Submitted by BILG on November 17th, 2012 at 7:16 PM

Mathlete or any other probablity expert...

At the beginning of the year, what were the chances that the two teams I hate most manage to go undefeated.  Add in that they have two overtime wins each, a bunch of other close games, and seemingly get every bounce and call during the year.

Yes, yes, I know board, both ND and OSU are good teams and good teams find a way to win, but please spare the cliche coach speak as any sports fan knows there is a lot of luck and serendipity in a "special" season.  

I do not consider either of these teams top 5 in the country, yet even if they truly are that good, what would be the chances of both going undefeated.  The football gods truly are laughing at me.  Hopefully we can ruin OSU's season next week, and Barkley gets healthy and proves that ND is a fraud

Comments

BILG

November 17th, 2012 at 7:44 PM ^

Needing overtime, officials calls, and a missed FG to beat the likes of Purdue, BYU and Pittsburgh.  Stanford is a legitimately solid squad, but ND benefited from some questionable officiating at the end of that one.  Not to mention they beat us by 7 despite being giftwrapped at least 3 of those 6 turnovers.  One impressive victory over Oklahoma doesn't have me sold. As I said, they are good (top 10-15), not great.

madtadder

November 17th, 2012 at 7:30 PM ^

OSU and ND could potentially both end the season undefeated...with NEITHER having a shot to play for the national championship. That's pretty much perfect.

Young John Beilein

November 17th, 2012 at 7:30 PM ^

But accurate statistical analysis is going to require your coefficient of hatred for these two teams as well as more information on the amplitude and frequency of laughter from the football gods.  Plugging in rough estimates for these variables, your answer should be... 2.  Let me know if you got something different.

BILG

November 17th, 2012 at 8:12 PM ^

Average probablility a really good team wins a given game...I will set at like 90%.  Of course this fluctuates base on opponent, but I just put in the average win probability for the entire set of games for a year.  So thats .9^10 for 10 games.  

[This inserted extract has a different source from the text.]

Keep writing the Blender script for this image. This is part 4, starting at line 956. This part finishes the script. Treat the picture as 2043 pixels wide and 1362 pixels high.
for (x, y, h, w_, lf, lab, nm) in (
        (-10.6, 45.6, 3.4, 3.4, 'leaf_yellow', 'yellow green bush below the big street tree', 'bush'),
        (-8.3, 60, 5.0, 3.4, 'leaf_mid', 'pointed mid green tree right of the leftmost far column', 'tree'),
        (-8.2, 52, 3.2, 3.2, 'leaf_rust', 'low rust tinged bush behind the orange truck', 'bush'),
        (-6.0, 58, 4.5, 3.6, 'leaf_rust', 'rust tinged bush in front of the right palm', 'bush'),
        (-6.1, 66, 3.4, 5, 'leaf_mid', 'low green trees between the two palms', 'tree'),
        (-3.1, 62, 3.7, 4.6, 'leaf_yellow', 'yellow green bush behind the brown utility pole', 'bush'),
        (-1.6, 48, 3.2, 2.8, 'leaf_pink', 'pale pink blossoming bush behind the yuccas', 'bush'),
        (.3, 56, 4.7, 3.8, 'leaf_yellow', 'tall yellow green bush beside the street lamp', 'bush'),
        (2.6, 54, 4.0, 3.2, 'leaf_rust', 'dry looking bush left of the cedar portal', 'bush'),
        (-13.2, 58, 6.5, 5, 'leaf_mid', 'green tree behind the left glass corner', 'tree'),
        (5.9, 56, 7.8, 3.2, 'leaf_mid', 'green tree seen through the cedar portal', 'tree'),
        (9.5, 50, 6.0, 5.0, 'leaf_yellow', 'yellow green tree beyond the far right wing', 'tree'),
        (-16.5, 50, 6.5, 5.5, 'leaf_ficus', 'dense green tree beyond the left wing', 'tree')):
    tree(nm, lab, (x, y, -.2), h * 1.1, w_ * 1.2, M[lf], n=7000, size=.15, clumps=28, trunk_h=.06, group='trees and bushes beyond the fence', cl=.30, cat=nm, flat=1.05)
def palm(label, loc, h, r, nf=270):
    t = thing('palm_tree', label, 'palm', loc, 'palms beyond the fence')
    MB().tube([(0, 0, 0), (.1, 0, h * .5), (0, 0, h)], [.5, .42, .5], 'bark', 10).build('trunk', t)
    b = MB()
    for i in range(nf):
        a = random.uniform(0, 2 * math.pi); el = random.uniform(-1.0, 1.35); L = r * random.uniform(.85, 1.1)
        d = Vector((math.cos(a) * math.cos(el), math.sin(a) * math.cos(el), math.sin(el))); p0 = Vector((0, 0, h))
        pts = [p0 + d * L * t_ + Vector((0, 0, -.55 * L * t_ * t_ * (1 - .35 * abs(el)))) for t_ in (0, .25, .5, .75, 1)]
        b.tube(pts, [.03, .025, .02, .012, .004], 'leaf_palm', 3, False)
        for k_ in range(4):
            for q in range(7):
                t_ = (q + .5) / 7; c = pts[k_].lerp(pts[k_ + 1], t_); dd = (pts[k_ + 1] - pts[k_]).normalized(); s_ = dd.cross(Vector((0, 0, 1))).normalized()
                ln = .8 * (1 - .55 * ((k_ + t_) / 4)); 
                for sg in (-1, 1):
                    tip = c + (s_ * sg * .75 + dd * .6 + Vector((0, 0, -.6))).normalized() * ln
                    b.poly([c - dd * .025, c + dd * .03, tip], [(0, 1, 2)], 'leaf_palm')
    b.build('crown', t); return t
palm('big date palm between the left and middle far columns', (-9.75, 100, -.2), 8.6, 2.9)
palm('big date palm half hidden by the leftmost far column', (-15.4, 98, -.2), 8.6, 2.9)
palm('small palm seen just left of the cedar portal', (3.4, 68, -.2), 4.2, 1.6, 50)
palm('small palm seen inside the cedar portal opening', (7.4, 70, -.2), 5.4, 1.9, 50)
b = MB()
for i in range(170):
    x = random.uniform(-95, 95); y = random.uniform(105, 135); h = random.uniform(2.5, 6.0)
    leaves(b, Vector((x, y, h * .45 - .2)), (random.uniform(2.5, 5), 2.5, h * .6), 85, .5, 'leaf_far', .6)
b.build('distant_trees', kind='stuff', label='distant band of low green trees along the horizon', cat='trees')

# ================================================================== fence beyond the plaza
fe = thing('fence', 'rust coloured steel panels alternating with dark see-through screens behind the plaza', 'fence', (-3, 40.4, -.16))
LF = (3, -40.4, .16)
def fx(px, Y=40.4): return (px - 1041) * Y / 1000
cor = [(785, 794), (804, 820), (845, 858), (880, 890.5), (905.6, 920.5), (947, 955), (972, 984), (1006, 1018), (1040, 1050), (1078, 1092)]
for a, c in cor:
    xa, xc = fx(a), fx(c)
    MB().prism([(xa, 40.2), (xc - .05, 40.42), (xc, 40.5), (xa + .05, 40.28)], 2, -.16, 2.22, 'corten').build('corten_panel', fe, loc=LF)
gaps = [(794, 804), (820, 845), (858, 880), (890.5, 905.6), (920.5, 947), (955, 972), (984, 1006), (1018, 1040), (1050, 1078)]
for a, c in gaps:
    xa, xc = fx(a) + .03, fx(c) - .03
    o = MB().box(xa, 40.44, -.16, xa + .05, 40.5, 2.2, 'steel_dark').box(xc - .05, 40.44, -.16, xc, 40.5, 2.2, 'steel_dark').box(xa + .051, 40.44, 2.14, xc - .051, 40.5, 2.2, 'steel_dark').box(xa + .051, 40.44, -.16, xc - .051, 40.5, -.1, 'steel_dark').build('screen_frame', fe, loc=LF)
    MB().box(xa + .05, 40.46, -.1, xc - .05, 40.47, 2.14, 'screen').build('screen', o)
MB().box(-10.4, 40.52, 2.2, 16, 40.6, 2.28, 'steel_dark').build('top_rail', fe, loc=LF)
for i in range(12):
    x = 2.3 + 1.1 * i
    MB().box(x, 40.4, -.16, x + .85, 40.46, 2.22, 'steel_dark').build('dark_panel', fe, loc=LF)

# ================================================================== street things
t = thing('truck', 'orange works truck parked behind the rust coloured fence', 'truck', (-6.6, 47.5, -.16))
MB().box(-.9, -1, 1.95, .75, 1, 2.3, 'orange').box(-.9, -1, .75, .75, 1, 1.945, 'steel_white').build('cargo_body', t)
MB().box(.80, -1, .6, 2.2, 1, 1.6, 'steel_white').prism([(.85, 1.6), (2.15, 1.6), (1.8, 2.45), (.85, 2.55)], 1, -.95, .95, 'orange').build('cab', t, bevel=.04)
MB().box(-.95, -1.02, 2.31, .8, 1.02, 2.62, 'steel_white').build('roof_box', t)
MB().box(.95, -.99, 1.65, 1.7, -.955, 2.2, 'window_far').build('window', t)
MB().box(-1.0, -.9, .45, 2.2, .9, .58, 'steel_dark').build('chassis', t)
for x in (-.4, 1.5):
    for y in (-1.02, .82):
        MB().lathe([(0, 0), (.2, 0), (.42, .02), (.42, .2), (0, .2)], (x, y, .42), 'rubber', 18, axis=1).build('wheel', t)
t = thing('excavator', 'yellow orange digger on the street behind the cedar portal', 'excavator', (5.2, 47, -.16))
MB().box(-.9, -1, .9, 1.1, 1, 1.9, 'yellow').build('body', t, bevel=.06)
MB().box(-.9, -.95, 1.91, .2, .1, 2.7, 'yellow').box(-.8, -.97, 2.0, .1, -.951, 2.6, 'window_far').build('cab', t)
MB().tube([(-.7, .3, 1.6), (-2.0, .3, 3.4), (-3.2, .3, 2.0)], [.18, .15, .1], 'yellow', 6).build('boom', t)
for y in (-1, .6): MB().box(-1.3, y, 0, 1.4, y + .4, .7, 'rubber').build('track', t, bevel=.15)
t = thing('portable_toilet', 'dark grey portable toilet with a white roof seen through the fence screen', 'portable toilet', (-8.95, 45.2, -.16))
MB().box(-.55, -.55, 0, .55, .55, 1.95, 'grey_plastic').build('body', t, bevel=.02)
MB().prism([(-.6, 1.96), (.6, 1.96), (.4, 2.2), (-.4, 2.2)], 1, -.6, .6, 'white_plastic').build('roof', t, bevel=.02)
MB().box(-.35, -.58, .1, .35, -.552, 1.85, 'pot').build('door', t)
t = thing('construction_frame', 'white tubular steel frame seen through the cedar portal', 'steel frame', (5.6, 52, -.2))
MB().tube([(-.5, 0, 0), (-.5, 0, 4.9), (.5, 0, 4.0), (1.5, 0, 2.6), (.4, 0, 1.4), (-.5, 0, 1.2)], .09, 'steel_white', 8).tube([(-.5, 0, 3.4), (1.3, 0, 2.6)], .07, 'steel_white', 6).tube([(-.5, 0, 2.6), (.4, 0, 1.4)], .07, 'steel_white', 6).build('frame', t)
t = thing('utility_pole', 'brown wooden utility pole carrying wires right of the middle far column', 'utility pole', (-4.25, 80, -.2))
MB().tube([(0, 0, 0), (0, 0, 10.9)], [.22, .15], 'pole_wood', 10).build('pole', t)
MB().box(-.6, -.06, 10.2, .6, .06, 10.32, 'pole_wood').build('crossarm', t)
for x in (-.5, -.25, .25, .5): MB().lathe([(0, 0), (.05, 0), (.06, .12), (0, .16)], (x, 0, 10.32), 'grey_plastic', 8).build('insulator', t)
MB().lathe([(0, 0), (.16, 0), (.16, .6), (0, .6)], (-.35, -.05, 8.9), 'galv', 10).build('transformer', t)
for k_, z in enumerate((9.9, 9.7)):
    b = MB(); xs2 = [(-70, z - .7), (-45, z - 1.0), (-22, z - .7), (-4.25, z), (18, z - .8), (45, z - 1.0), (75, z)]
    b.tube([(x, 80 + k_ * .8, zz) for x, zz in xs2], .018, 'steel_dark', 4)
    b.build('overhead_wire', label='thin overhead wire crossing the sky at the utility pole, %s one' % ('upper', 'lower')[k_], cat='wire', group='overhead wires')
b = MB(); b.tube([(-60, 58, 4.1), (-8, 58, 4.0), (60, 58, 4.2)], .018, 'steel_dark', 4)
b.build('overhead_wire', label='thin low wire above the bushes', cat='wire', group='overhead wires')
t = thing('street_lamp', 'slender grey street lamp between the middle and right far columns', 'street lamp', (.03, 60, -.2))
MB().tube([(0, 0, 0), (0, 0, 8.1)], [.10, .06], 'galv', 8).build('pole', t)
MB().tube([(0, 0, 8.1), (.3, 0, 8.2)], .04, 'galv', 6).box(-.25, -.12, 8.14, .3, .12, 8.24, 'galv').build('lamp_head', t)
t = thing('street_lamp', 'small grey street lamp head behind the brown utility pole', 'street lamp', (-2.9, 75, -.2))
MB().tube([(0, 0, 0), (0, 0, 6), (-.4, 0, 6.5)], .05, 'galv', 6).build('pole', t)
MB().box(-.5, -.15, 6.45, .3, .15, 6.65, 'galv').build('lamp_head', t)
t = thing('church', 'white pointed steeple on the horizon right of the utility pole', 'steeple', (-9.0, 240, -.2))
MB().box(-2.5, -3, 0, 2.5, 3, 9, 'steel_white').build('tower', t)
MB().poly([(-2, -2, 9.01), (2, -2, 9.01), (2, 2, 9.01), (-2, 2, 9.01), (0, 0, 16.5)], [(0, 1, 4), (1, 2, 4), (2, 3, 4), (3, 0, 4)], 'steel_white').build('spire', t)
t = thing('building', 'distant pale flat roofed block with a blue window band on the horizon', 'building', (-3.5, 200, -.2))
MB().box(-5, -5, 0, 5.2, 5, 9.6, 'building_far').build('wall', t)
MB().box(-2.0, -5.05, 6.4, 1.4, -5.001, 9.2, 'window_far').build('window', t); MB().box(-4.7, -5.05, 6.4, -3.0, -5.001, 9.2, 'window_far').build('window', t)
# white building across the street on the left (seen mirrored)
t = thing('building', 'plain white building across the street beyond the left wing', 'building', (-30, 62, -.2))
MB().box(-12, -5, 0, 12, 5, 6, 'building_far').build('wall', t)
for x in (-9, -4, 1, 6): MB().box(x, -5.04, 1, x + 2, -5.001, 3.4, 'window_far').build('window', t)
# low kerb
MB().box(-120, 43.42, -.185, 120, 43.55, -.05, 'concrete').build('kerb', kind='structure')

Thats like 35% for one team, which is extremely high...probably because the 90% for any team as an average across all games is high.  Still, if we keep that,  for both teams thats comes to like 12% they are both undefeated.  Now factor in the probablility that those would be the two teams I hate most...Not sure how to do that.

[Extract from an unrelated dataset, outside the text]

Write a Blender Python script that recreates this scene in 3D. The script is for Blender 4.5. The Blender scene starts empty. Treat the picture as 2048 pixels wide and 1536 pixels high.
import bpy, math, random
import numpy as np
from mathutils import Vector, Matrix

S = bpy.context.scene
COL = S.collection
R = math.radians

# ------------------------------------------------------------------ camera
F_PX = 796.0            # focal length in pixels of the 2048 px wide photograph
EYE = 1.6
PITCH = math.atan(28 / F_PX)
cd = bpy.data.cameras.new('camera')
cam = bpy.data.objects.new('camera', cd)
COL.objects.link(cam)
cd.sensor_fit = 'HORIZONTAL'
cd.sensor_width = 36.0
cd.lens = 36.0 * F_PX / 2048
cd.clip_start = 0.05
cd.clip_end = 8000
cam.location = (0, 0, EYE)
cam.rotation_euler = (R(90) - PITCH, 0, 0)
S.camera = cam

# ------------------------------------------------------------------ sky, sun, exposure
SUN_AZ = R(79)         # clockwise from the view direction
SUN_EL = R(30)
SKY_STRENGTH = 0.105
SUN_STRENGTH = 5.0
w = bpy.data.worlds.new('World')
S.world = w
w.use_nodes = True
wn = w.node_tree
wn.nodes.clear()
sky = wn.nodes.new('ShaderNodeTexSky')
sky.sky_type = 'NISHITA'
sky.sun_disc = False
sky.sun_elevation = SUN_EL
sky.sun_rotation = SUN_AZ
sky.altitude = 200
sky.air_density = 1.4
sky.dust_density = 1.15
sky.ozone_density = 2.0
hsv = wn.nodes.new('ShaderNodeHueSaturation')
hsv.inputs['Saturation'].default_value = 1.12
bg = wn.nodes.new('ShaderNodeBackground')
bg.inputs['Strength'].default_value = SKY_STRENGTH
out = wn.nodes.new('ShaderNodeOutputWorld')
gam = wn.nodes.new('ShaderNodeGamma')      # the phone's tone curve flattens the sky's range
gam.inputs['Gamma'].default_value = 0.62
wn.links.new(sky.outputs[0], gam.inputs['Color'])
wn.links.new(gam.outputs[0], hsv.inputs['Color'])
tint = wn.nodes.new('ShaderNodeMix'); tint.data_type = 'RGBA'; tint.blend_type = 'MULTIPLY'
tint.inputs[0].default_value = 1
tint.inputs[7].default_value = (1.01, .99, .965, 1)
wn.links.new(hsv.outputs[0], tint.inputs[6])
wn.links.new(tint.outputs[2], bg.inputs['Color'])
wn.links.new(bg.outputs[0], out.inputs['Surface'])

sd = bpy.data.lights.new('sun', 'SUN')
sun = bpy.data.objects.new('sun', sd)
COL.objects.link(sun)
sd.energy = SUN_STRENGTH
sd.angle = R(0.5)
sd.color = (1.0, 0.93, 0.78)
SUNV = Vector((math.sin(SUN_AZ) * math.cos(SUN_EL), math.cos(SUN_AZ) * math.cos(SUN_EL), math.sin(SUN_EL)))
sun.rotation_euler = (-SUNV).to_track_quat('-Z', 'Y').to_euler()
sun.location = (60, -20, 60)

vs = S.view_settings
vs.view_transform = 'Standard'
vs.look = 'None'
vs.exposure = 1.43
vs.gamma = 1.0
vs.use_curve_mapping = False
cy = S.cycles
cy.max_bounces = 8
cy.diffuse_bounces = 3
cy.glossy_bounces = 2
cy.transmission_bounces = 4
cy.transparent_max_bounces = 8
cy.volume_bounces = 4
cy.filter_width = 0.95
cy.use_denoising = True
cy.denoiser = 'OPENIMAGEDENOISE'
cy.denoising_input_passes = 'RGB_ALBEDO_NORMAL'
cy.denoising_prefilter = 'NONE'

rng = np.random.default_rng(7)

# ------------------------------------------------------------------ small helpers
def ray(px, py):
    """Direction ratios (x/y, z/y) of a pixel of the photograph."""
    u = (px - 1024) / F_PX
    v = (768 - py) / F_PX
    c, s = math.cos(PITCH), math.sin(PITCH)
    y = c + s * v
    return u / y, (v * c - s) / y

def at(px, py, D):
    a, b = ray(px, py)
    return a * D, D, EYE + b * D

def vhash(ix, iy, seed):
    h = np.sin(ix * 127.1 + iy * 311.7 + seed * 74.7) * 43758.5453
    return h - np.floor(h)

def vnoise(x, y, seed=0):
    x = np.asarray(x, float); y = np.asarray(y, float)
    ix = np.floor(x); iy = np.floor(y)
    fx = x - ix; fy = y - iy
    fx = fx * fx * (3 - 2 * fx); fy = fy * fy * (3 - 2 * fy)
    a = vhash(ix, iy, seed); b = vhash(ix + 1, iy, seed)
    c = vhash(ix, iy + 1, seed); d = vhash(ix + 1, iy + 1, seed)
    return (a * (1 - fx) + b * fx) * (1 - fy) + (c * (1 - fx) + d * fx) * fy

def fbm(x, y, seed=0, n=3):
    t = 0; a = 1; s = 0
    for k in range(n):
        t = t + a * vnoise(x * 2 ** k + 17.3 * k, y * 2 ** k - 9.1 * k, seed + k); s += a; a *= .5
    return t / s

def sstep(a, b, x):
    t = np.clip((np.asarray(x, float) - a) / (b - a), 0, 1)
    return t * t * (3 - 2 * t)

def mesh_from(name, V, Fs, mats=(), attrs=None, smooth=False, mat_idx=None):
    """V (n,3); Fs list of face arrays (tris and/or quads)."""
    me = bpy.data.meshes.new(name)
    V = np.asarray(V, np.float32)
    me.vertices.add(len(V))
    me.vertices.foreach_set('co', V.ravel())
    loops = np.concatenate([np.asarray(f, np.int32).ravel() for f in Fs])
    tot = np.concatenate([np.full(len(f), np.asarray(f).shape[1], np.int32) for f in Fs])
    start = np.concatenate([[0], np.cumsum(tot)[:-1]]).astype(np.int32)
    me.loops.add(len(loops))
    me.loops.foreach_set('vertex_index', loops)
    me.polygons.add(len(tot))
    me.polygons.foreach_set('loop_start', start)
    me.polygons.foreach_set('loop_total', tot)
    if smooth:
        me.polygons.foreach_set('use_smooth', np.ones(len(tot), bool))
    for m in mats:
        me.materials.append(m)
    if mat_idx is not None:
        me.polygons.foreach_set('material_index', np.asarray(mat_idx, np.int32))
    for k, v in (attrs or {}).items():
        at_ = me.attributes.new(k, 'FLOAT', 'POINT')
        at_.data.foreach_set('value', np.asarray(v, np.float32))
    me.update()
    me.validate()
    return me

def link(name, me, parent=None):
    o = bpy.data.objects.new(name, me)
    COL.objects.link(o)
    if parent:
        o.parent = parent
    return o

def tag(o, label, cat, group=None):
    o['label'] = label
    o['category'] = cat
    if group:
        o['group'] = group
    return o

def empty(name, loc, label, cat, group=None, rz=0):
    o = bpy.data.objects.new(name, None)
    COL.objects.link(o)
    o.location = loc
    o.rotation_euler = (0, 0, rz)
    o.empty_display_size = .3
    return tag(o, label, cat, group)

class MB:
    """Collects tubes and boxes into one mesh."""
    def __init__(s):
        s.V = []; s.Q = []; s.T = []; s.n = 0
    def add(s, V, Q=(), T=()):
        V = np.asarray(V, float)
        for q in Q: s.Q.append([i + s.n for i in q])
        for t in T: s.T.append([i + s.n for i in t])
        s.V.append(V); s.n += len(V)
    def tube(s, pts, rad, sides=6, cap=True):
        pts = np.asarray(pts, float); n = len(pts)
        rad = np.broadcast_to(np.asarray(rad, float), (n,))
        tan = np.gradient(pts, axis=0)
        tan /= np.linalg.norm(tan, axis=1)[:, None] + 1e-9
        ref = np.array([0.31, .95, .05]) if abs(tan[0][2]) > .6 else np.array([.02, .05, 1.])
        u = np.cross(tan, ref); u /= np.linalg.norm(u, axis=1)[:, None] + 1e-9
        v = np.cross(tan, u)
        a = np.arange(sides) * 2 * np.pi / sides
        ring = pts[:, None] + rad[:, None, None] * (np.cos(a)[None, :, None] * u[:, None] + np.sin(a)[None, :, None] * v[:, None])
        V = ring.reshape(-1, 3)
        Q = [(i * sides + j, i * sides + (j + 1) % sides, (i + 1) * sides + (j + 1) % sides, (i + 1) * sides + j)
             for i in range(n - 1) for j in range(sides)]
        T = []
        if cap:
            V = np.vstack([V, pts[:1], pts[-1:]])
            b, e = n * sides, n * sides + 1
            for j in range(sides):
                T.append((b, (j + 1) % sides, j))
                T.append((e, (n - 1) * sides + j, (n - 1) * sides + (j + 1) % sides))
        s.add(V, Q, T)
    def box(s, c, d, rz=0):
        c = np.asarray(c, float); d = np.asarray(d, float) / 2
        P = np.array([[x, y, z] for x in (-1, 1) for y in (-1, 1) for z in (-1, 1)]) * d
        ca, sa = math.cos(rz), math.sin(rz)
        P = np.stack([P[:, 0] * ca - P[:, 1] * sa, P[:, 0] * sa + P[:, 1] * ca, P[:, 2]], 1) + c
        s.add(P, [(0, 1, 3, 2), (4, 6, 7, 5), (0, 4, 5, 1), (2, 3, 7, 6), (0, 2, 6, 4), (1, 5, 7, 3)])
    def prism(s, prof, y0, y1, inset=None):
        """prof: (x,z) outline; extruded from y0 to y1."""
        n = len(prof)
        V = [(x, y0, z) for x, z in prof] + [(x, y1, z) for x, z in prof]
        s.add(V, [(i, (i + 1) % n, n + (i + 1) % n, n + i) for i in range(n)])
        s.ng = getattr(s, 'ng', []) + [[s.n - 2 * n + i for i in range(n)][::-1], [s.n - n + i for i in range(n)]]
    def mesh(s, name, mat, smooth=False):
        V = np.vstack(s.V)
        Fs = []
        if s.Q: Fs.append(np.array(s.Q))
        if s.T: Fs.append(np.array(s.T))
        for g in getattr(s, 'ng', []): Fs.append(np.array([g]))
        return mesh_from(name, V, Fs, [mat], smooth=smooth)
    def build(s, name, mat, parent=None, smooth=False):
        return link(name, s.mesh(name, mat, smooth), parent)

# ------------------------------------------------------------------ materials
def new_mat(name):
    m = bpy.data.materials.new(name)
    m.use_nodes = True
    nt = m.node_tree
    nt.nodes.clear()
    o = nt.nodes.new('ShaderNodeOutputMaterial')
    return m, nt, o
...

Add on top of it all the close calls they had...I mean OT games on their own must be 50/50, but for both teams to win the cumulative 4 they have played in would be .5^4 which is like 6%.

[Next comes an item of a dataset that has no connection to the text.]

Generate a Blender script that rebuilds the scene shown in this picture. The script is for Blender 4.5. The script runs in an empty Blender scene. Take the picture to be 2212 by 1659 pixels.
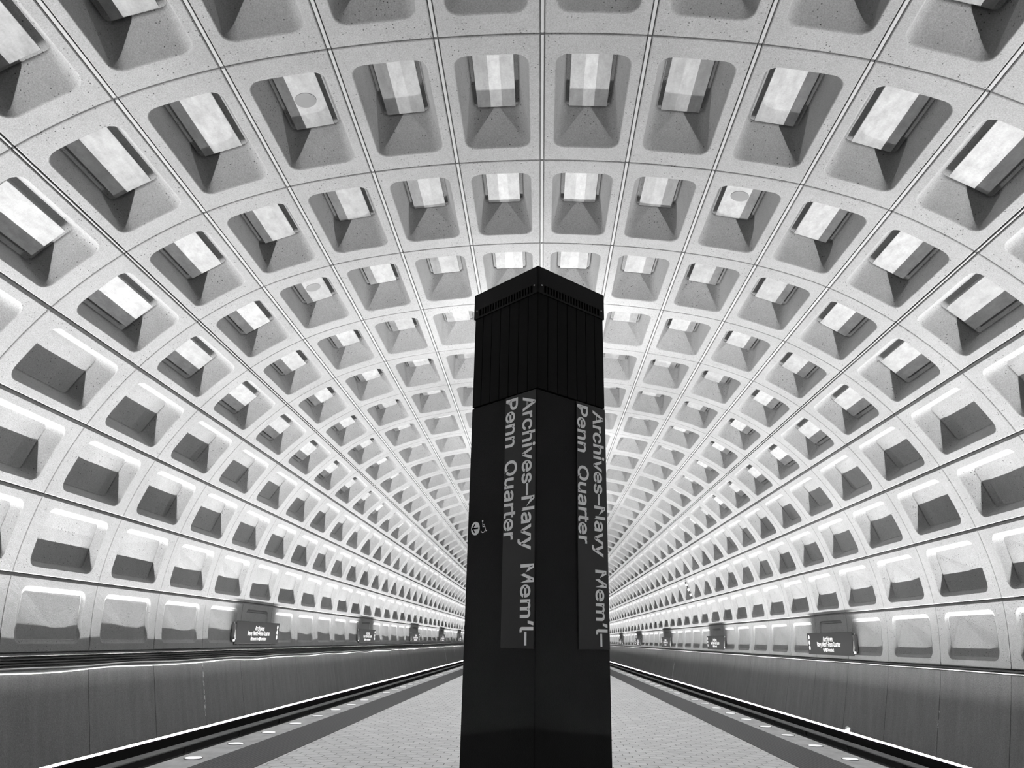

All these probabilities must compound in some way, which is an extremely complicated calculation if we do it game by game team by team for both teams.  Haven't done probabilities in a long time, but it probably requires some sort of binomial or factorial calcs.

Using history I know this.  In the past 25 years, between the two teams there has been 1 national championship and undefeated season between the two teams.  So if we use that as a baseline, the probability of one of them going undefeated at the beginning of the year, independent of the teams' actual level of play, would be 1/25 or 4%.  Both going undefeated in the same year would be .04^2 or a tenth of a percent using that logic.

LSAClassOf2000

November 17th, 2012 at 8:21 PM ^

When ND and Ohio State had played their first four games (I could not find my preseason notebook), my notes had the odds for Ohio State going undefeated at 5:3, or 37.5%, and ND at 13:1, or 7.14%. So, at the end of September anyway and Ohio State out of its OOC schedule, the estimated chances were not really favorable for them, but yet 12-0 was more likely for them using Massey's model than ND.